Joel actually injects a bit of sarcasm by flipping the prophecy on its head. “Prepare for war,” Joel says. “Call up the soldiers. Beat your plowshares into swords, and your pruning hooks into spears. Go ahead and honor your war heroes; God will shatter them. Go ahead and judge the nations around you, because God is the judge of all nations; God will judge them and you alike.”
The reference to honoring warriors and war heroes is interesting, because, in fact, the people of Israel rarely did that. They lived in a very tumultuous time and place. War was almost a daily part of ancient Israelite life. The Old Testament is filled with accounts of war and invading armies. And yet Israel did not glorify warfare.
The surrounding nations did. They built monuments and decorated their palaces with scenes depicting the slaughter of their enemies, often in gruesome detail.
Israel seemed to live by a different vision.
That doesn’t mean Israel didn’t have armies; it did.
That doesn’t mean Israel didn’t defend itself; it did.
But as I read in another online article – this one by Baylor University religion professor John Wood – Israel’s militarism was a constant source of debate: “How can Israel be a ‘light to the nations’ while taking up arms against them? How can God be both a God of peace and a God of war?”
This debate plays out through much of the Old Testament, and no final answer is ever reached. More than once, a particular battle that is described in two or more different biblical books is described very differently, depending on the viewpoint of the one doing the describing.
And, of course, it is a debate that continues today. How can one country be a light to the nations while stockpiling weapons of mass destruction? What is the proper justification for people of faith, people of peace, to go to war? Is there ever such a justification?

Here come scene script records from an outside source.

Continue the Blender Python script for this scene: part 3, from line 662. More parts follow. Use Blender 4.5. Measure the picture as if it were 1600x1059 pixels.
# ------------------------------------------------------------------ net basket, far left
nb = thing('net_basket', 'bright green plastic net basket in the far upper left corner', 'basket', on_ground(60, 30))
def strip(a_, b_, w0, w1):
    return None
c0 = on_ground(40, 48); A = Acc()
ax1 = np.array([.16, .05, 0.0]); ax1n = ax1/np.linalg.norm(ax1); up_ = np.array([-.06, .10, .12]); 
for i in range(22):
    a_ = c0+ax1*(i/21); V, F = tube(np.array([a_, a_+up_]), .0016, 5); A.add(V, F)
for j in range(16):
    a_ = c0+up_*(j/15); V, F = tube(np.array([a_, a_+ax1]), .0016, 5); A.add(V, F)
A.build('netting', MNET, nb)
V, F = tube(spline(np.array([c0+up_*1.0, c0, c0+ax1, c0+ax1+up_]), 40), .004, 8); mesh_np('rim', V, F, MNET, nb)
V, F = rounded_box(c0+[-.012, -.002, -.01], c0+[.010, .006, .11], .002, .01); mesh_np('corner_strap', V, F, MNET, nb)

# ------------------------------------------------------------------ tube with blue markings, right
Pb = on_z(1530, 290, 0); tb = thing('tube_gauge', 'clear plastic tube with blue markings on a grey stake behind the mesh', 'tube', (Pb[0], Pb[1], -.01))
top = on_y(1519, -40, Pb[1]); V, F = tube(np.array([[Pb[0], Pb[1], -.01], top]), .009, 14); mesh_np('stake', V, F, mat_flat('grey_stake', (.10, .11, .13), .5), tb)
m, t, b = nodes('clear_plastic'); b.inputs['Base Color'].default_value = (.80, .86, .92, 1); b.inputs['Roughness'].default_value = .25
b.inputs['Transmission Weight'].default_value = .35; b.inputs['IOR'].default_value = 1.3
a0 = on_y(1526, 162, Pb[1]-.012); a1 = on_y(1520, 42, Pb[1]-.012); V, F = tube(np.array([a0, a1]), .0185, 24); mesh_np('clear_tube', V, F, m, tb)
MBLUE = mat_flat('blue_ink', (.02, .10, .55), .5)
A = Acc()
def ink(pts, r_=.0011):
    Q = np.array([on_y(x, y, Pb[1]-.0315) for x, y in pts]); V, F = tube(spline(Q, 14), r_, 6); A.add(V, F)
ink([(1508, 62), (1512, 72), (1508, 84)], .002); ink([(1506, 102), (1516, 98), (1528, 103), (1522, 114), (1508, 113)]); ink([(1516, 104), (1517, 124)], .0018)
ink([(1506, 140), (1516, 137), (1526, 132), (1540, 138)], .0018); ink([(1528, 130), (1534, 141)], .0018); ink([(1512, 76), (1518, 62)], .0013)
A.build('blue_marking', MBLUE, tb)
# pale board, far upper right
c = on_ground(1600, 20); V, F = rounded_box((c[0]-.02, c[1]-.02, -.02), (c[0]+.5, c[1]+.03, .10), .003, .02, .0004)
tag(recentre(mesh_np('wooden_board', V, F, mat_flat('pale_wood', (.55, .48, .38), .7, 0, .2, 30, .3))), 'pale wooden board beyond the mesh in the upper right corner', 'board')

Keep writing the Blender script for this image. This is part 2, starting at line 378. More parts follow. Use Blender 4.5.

It may be that we will never reach consensus on these questions, but as long as we keep asking them, there will be hope.
As long as we keep the prophetic vision of a peaceful world, there will be hope.
As long as we recognize the potential for that prophecy to be fulfilled in our time, through us, through Christ working in us, there will be hope.
As long as we remember that the greatest power of all, the power of love, lies within us, there will be hope.